Set exercise
Copy exactly the lines from the start of the material through the line with "random.seed(7)". Pictures stay out of the copy.

##### Dataset excerpt

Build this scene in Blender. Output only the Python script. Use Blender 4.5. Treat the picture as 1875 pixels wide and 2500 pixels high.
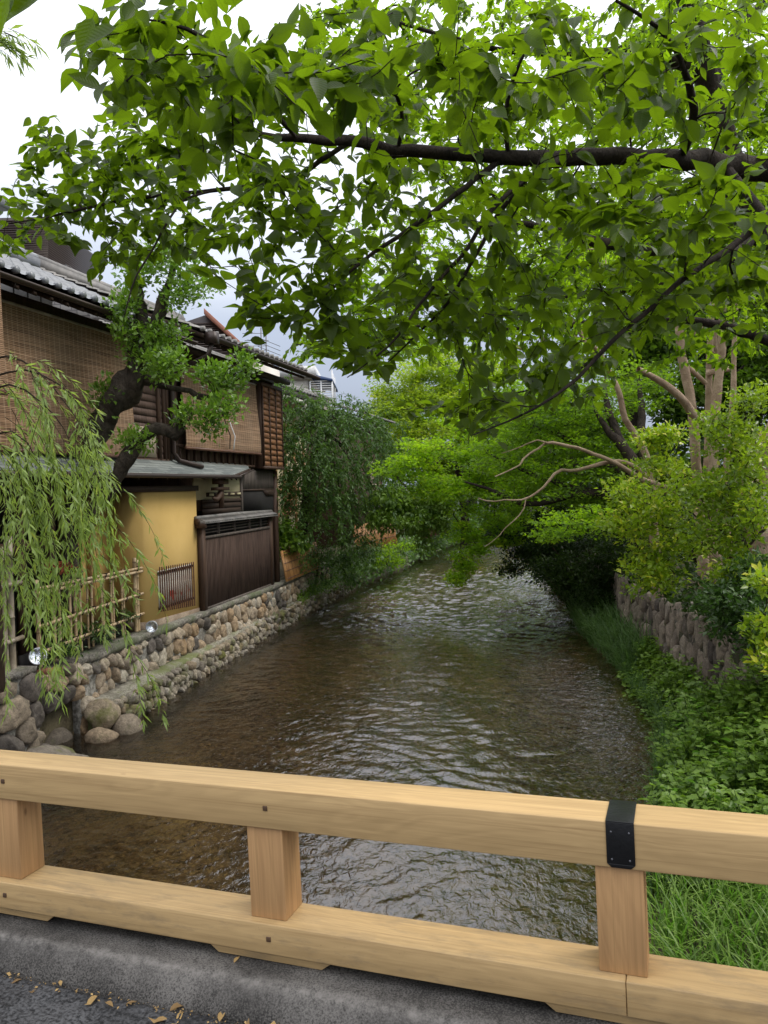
import bpy, bmesh, math, random
import numpy as np
from mathutils import Vector, Matrix
for o in list(bpy.data.objects): bpy.data.objects.remove(o)
scene = bpy.context.scene
COL = scene.collection
rng = np.random.default_rng(7)
random.seed(7)

# ------------------------------------------------------------------ camera
FPX = 1950.0; CAMZ = 3.3
_p = math.radians(1.85); _r = 0.025
CF = np.array([0, math.cos(_p), -math.sin(_p)])
_R0 = np.array([1., 0, 0]); _U0 = np.array([0, math.sin(_p), math.cos(_p)])
CR = math.cos(_r)*_R0 - math.sin(_r)*_U0
CU = math.sin(_r)*_R0 + math.cos(_r)*_U0
cam_d = bpy.data.cameras.new('camera'); cam = bpy.data.objects.new('camera', cam_d); COL.objects.link(cam)
cam_d.sensor_fit = 'VERTICAL'; cam_d.sensor_height = 36; cam_d.sensor_width = 27
cam_d.lens = 36*FPX/2500; cam_d.clip_start = .05; cam_d.clip_end = 2000
cam.matrix_world = Matrix(((CR[0], CU[0], -CF[0], 0), (CR[1], CU[1], -CF[1], 0), (CR[2], CU[2], -CF[2], CAMZ), (0, 0, 0, 1)))
scene.camera = cam
scene.render.resolution_x = 768; scene.render.resolution_y = 1024

# ------------------------------------------------------------------ world, sun, exposure
SUN_EL, SUN_AZ = math.radians(50), math.radians(82)   # azimuth: direction the light comes from, clockwise from +Y
w = bpy.data.worlds.new('World'); scene.world = w; w.use_nodes = True
nt = w.node_tree; nt.nodes.clear()
wo = nt.nodes.new('ShaderNodeOutputWorld'); bg = nt.nodes.new('ShaderNodeBackground')
sky = nt.nodes.new('ShaderNodeTexSky'); sky.sky_type = 'NISHITA'; sky.sun_disc = False
sky.sun_elevation = SUN_EL; sky.sun_rotation = SUN_AZ; sky.air_density = 1.2; sky.dust_density = 3
tc = nt.nodes.new('ShaderNodeTexCoord'); sep = nt.nodes.new('ShaderNodeSeparateXYZ')
noi = nt.nodes.new('ShaderNodeTexNoise'); noi.inputs['Scale'].default_value = 2.2; noi.inputs['Detail'].default_value = 5
mpg = nt.nodes.new('ShaderNodeMapping'); mpg.inputs['Scale'].default_value = (1, 1, 2.6)
cr = nt.nodes.new('ShaderNodeValToRGB')      # cloud brightness by height in an overcast sky
cr.color_ramp.elements[0].position = 0.0; cr.color_ramp.elements[0].color = (3.9, 4.4, 5.6, 1)
cr.color_ramp.elements[1].position = 1.0; cr.color_ramp.elements[1].color = (28, 28.6, 29.8, 1)
e = cr.color_ramp.elements.new(.20); e.color = (6.0, 6.8, 8.4, 1)
e = cr.color_ramp.elements.new(.34); e.color = (12, 12.5, 13.6, 1)
adn = nt.nodes.new('ShaderNodeMath'); adn.operation = 'MULTIPLY_ADD'; adn.inputs[1].default_value = .22
sub = nt.nodes.new('ShaderNodeMath'); sub.operation = 'SUBTRACT'; sub.inputs[1].default_value = .11
mx = nt.nodes.new('ShaderNodeMixRGB'); mx.inputs[0].default_value = .88
L = nt.links.new
L(tc.outputs['Generated'], sep.inputs[0]); L(tc.outputs['Generated'], mpg.inputs[0]); L(mpg.outputs[0], noi.inputs['Vector'])
L(noi.outputs[0], adn.inputs[0]); L(sep.outputs[2], adn.inputs[2]); L(adn.outputs[0], sub.inputs[0]); L(sub.outputs[0], cr.inputs[0])
L(sky.outputs[0], mx.inputs[1]); L(cr.outputs[0], mx.inputs[2]); L(mx.outputs[0], bg.inputs[0])
bg.inputs[1].default_value = .12
L(bg.outputs[0], wo.inputs[0])
sd = bpy.data.lights.new('sun', 'SUN'); sd.energy = 2.2; sd.angle = math.radians(18); sd.color = (1, .95, .87)
sun = bpy.data.objects.new('sun', sd); COL.objects.link(sun)
sdir = Vector((math.sin(SUN_AZ)*math.cos(SUN_EL), math.cos(SUN_AZ)*math.cos(SUN_EL), math.sin(SUN_EL)))
sun.rotation_euler = sdir.to_track_quat('Z', 'Y').to_euler(); sun.location = (0, -10, 30)
vs = scene.view_settings
vs.view_transform = 'Standard'; vs.look = 'None'; vs.gamma = 1; vs.exposure = -0.22
scene.render.engine = 'CYCLES'
scene.cycles.max_bounces = 8; scene.cycles.diffuse_bounces = 3; scene.cycles.glossy_bounces = 3
scene.cycles.transmission_bounces = 5; scene.cycles.transparent_max_bounces = 8

# ------------------------------------------------------------------ survey helpers: turn a bearing into a point of the place
def ray(u, v): return CF + CR*(u-937.5)/FPX - CU*(v-1250)/FPX
C0 = np.array([0, 0, CAMZ])
def aty(u, v, y): d = ray(u, v); return C0 + d*(y/d[1])
def atz(u, v, z): d = ray(u, v); return C0 + d*((z-CAMZ)/d[2])
DS = 1875/1659.0
def dy_(u, v, y): return aty(u*DS, v*DS, y)

# ------------------------------------------------------------------ materials
class NT:
    def __init__(s, name):
        s.m = bpy.data.materials.new(name); s.m.use_nodes = True; s.t = s.m.node_tree; s.t.nodes.clear()
        s.out = s.n('ShaderNodeOutputMaterial')
    def n(s, typ, ins=None, **kw):
        q = s.t.nodes.new(typ)
        for k, v in kw.items(): setattr(q, k, v)
        if ins:
            for k, v in ins.items():
                if isinstance(v, bpy.types.NodeSocket): s.t.links.new(v, q.inputs[k])
                else: q.inputs[k].default_value = v
        return q
    def coord(s, kind='Object', scale=(1, 1, 1), rot=(0, 0, 0)):
        c = s.n('ShaderNodeTexCoord')
        return s.n('ShaderNodeMapping', {0: c.outputs[kind], 'Scale': scale, 'Rotation': rot}).outputs[0]
    def noise(s, vec, scale, detail=4, rough=.55, dist=0):
        return s.n('ShaderNodeTexNoise', {'Vector': vec, 'Scale': scale, 'Detail': detail, 'Roughness': rough, 'Distortion': dist}).outputs[0]
    def ramp(s, fac, stops, interp='LINEAR'):
        q = s.n('ShaderNodeValToRGB', {0: fac}); el = q.color_ramp.elements; q.color_ramp.interpolation = interp
        el[0].position, el[0].color = stops[0][0], (*stops[0][1], 1); el[1].position, el[1].color = stops[-1][0], (*stops[-1][1], 1)
        for p, c in stops[1:-1]: e = el.new(p); e.color = (*c, 1)
        return q.outputs[0]
    def math(s, op, a, b=0.0, c=0.0, clamp=False):
        q = s.n('ShaderNodeMath', {0: a, 1: b, 2: c}, operation=op); q.use_clamp = clamp; return q.outputs[0]
    def mix(s, fac, a, b, mode='MIX'):
        f = lambda x: (*x, 1) if isinstance(x, tuple) and len(x) == 3 else x
        return s.n('ShaderNodeMixRGB', {0: fac, 1: f(a), 2: f(b)}, blend_type=mode).outputs[0]
    def attr(s, name, out='Fac'): return s.n('ShaderNodeAttribute', attribute_name=name).outputs[out]
    def bump(s, h, strength=.3, dist=.02, normal=None):
        d = {'Height': h, 'Strength': strength, 'Distance': dist}
        if normal is not None: d['Normal'] = normal
        return s.n('ShaderNodeBump', d).outputs[0]
    def pbr(s, col, rough=.7, normal=None, spec=.5, metal=0.0, **kw):
        f = lambda x: (*x, 1) if isinstance(x, tuple) and len(x) == 3 else x
        d = {'Base Color': f(col), 'Roughness': rough, 'Specular IOR Level': spec, 'Metallic': metal}
        if normal is not None: d['Normal'] = normal
        d.update(kw); return s.n('ShaderNodeBsdfPrincipled', d).outputs[0]
    def fin(s, sh): s.t.links.new(sh, s.out.inputs[0]); return s.m

MATS = {}
def wood(name, c1, c2, axis=0, rough=.6, bump=.15, fine=1.0, stain=None, spec=.3):
    k = NT(name); sc = [9*fine, 9*fine, 9*fine]; sc[axis] = .55*fine
    v = k.coord('Object', tuple(sc)); g = k.noise(v, 2.2, 6, .6, 1.6)
    sc2 = [70*fine, 70*fine, 70*fine]; sc2[axis] = 2.0
    f = k.noise(k.coord('Object', tuple(sc2)), 1.5, 3)
    q = k.math('ADD', k.math('MULTIPLY', g, .7), k.math('MULTIPLY', f, .3))
    col = k.ramp(q, [(.34, c1), (.66, c2)])
    if stain:
        b = k.noise(k.coord('Object'), 2.6, 6, .65)
        col = k.mix(k.ramp(b, [(.50, (0, 0, 0)), (.74, (.6, .6, .6))]), col, stain)
    MATS[name] = k.fin(k.pbr(col, rough, k.bump(q, bump, .01), spec))
    return MATS[name]
def plain(name, col, rough=.6, metal=0.0, var=.15, bump=.1, scale=8, spec=.5):
    k = NT(name); v = k.coord('Object'); n = k.noise(v, scale, 5, .6)
    c2 = tuple(min(1, x*(1+var)) for x in col); c1 = tuple(x*(1-var) for x in col)
    MATS[name] = k.fin(k.pbr(k.ramp(n, [(.3, c1), (.7, c2)]), rough, k.bump(k.noise(v, scale*6, 4), bump, .01), spec, metal))
    return MATS[name]

# cypress railing: pale straw wood with very fine straight grain
def cypress(name, axis, c1, c2, dirt=True):
    k = NT(name); sc = [14, 14, 14]; sc[axis] = .35
    v = k.coord('Object', tuple(sc)); g = k.noise(v, 3.0, 5, .65, .6)
    sc2 = [3.5, 3.5, 3.5]; sc2[axis] = .5
    g2 = k.noise(k.coord('Object', tuple(sc2)), 1.3, 3, .5, 2.2)
    rings = k.math('SINE', k.math('MULTIPLY', g2, 60))
    q = k.math('ADD', k.math('MULTIPLY', g, .75), k.math('MULTIPLY', rings, .045))
    col = k.ramp(q, [(.20, c1), (.55, c2)])
    big = k.noise(k.coord('Object', (1, 1, 1)), 1.7, 3)
    col = k.mix(k.math('MULTIPLY', big, .18), col, (c1[0]*.8, c1[1]*.72, c1[2]*.6))
    kv = [2.2, 2.2, 2.2]; kv[axis] = 1.1
    vo = k.n('ShaderNodeTexVoronoi', {'Vector': k.coord('Object', tuple(kv)), 'Scale': 1.6}, feature='F1').outputs['Distance']
    col = k.mix(k.ramp(vo, [(.012, (.8, .8, .8)), (.035, (0, 0, 0))]), col, (.20, .10, .04))
    fine = [160, 160, 160]; fine[axis] = 1.2
    fl = k.noise(k.coord('Object', tuple(fine)), 1.0, 2)
    col = k.mix(k.ramp(fl, [(.56, (0, 0, 0)), (.70, (.38, .38, .38))]), col, (.26, .15, .06))
    if dirt:
        sc3 = [9, 9, 9]; sc3[axis] = 2.2
        d = k.noise(k.coord('Object', tuple(sc3)), 2.4, 7, .72)
        col = k.mix(k.ramp(d, [(.49, (0, 0, 0)), (.72, (.6, .6, .6))]), col, (.17, .13, .085))
        sp = k.noise(k.coord('Object'), 60, 2)
        col = k.mix(k.ramp(sp, [(.74, (0, 0, 0)), (.78, (.5, .5, .5))]), col, (.12, .08, .05))
    MATS[name] = k.fin(k.pbr(col, .55, k.bump(q, .25, .003), .35)); return MATS[name]
cypress('cypress_long', 0, (.40, .265, .12), (.585, .395, .185), False)
cypress('cypress_lower', 0, (.40, .265, .12), (.585, .395, .185), True)
cypress('cypress_post', 2, (.38, .215, .095), (.55, .325, .145), False)
wood('dark_timber', (.030, .016, .010), (.105, .058, .036), 2, .65)
wood('dark_timber_long', (.022, .013, .009), (.07, .042, .028), 0, .7)
wood('board_weathered', (.045, .027, .020), (.15, .095, .072), 2, .7, .3)
wood('board_grey', (.05, .04, .034), (.16, .13, .11), 2, .8, .25)
wood('shutter_board', (.07, .03, .013), (.34, .16, .07), 0, .65, .2)
wood('tan_timber', (.22, .11, .045), (.42, .24, .10), 2, .7)
wood('pale_timber', (.3, .24, .17), (.5, .42, .32), 2, .7)
plain('black_iron', (.010, .010, .011), .38, .3, .3, .15, 12)
plain('plug_wood', (.085, .045, .022), .6)
plain('gutter_brown', (.045, .028, .022), .45, .2)
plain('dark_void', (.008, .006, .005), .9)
plain('white_paint', (.62, .62, .62), .6)
plain('cream_plaster', (.50, .44, .27), .9, 0, .06)
plain('awning_blue', (.012, .04, .13), .6)
plain('concrete_wall', (.42, .38, .34), .9, 0, .1)
plain('pale_wall', (.60, .56, .50), .9, 0, .06)
plain('louver_dark', (.045, .035, .035), .6)
plain('louver_grey', (.10, .095, .09), .6)
plain('red_fascia', (.30, .12, .075), .7)
plain('antenna_metal', (.12, .12, .13), .5, .6)
plain('rope', (.02, .014, .01), .9)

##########

Complete output
Build this scene in Blender. Output only the Python script. Use Blender 4.5. Treat the picture as 1875 pixels wide and 2500 pixels high.
import bpy, bmesh, math, random
import numpy as np
from mathutils import Vector, Matrix
for o in list(bpy.data.objects): bpy.data.objects.remove(o)
scene = bpy.context.scene
COL = scene.collection
rng = np.random.default_rng(7)
random.seed(7)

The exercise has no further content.